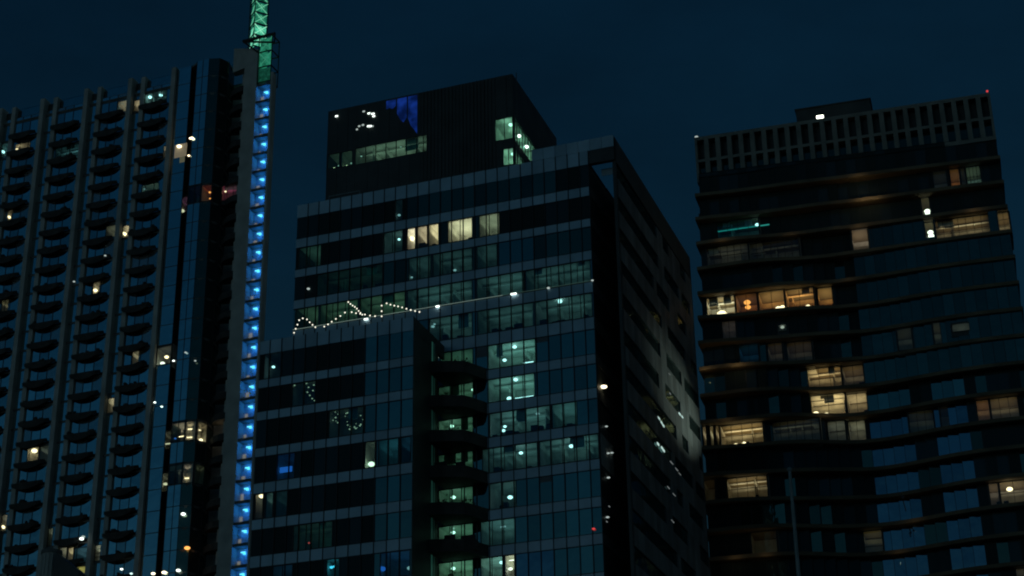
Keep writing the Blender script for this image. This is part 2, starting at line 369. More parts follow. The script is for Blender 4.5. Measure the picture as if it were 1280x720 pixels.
...
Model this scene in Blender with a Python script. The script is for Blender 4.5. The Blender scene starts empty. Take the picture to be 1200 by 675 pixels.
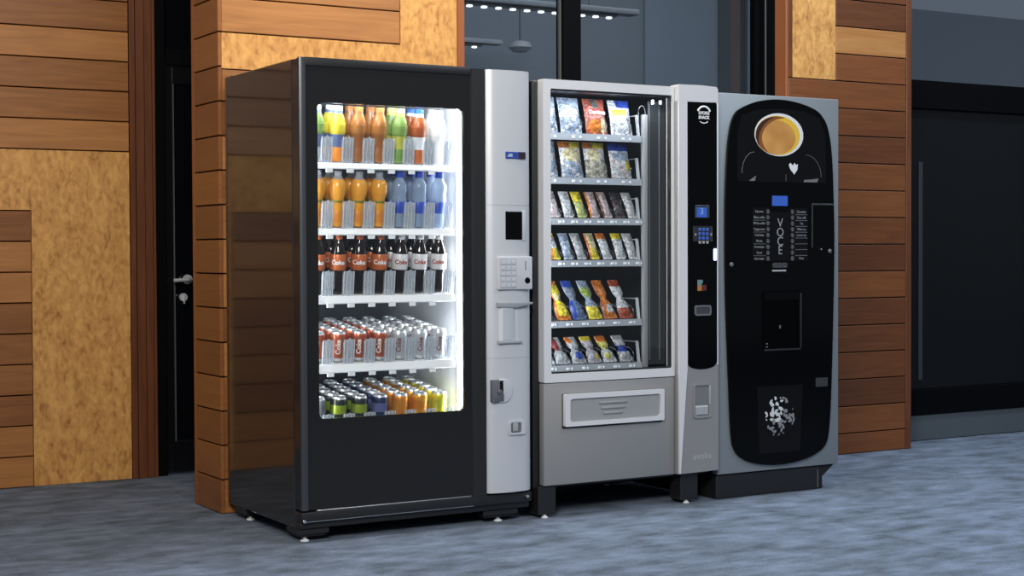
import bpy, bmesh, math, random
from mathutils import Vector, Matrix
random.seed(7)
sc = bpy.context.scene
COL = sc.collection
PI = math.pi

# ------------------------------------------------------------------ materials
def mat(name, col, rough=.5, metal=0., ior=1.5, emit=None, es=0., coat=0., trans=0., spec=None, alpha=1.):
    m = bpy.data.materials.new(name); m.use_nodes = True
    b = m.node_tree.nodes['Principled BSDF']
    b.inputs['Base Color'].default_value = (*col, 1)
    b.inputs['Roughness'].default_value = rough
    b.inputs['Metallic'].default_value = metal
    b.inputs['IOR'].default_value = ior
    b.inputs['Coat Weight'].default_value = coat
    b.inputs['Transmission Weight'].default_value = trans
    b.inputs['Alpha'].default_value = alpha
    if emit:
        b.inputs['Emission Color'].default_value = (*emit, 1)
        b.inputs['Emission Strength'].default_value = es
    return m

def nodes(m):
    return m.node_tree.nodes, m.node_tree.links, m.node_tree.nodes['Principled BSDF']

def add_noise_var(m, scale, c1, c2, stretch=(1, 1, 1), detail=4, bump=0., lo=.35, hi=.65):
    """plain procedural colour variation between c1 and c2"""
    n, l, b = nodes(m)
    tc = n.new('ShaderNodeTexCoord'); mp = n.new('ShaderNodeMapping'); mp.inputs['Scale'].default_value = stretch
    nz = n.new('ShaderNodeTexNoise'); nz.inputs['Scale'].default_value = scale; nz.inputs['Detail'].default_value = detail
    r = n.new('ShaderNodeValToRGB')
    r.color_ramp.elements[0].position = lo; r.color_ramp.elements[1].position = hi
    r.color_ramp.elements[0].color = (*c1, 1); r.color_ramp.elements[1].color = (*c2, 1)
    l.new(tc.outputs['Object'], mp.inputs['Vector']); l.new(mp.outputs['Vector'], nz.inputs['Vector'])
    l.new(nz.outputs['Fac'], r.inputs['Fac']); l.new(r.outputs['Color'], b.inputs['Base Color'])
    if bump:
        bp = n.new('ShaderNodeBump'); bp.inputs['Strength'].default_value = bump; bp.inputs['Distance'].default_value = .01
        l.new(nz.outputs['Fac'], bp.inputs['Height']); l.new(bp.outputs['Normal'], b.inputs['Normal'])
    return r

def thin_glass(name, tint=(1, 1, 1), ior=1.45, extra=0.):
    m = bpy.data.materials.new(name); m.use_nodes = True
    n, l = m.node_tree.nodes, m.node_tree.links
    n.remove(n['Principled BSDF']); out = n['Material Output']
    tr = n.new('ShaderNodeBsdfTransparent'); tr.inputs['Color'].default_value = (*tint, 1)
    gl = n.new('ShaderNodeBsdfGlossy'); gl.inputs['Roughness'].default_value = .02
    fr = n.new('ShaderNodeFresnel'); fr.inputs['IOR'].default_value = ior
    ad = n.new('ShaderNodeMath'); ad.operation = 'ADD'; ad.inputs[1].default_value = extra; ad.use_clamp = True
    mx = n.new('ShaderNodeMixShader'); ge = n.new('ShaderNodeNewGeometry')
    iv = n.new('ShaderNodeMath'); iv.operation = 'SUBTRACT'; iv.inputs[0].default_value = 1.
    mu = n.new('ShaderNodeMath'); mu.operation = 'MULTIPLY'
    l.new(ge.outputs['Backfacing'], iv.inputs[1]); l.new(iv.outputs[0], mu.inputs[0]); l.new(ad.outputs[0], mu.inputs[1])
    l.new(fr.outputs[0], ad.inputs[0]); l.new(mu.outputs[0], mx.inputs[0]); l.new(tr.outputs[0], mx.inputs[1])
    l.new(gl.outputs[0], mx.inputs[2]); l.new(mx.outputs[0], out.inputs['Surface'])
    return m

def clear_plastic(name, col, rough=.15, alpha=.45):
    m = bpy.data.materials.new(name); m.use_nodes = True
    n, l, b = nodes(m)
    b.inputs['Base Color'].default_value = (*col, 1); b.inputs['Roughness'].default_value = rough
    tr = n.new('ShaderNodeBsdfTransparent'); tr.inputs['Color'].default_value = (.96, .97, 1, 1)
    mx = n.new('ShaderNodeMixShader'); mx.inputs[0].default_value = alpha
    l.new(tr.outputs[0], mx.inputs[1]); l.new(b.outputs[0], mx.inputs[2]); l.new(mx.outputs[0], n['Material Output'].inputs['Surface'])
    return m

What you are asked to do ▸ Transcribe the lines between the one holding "Model this scene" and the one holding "PI = math.pi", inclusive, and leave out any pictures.

Full answer ▸
Model this scene in Blender with a Python script. The script is for Blender 4.5. The Blender scene starts empty. Take the picture to be 1200 by 675 pixels.
import bpy, bmesh, math, random
from mathutils import Vector, Matrix
random.seed(7)
sc = bpy.context.scene
COL = sc.collection
PI = math.pi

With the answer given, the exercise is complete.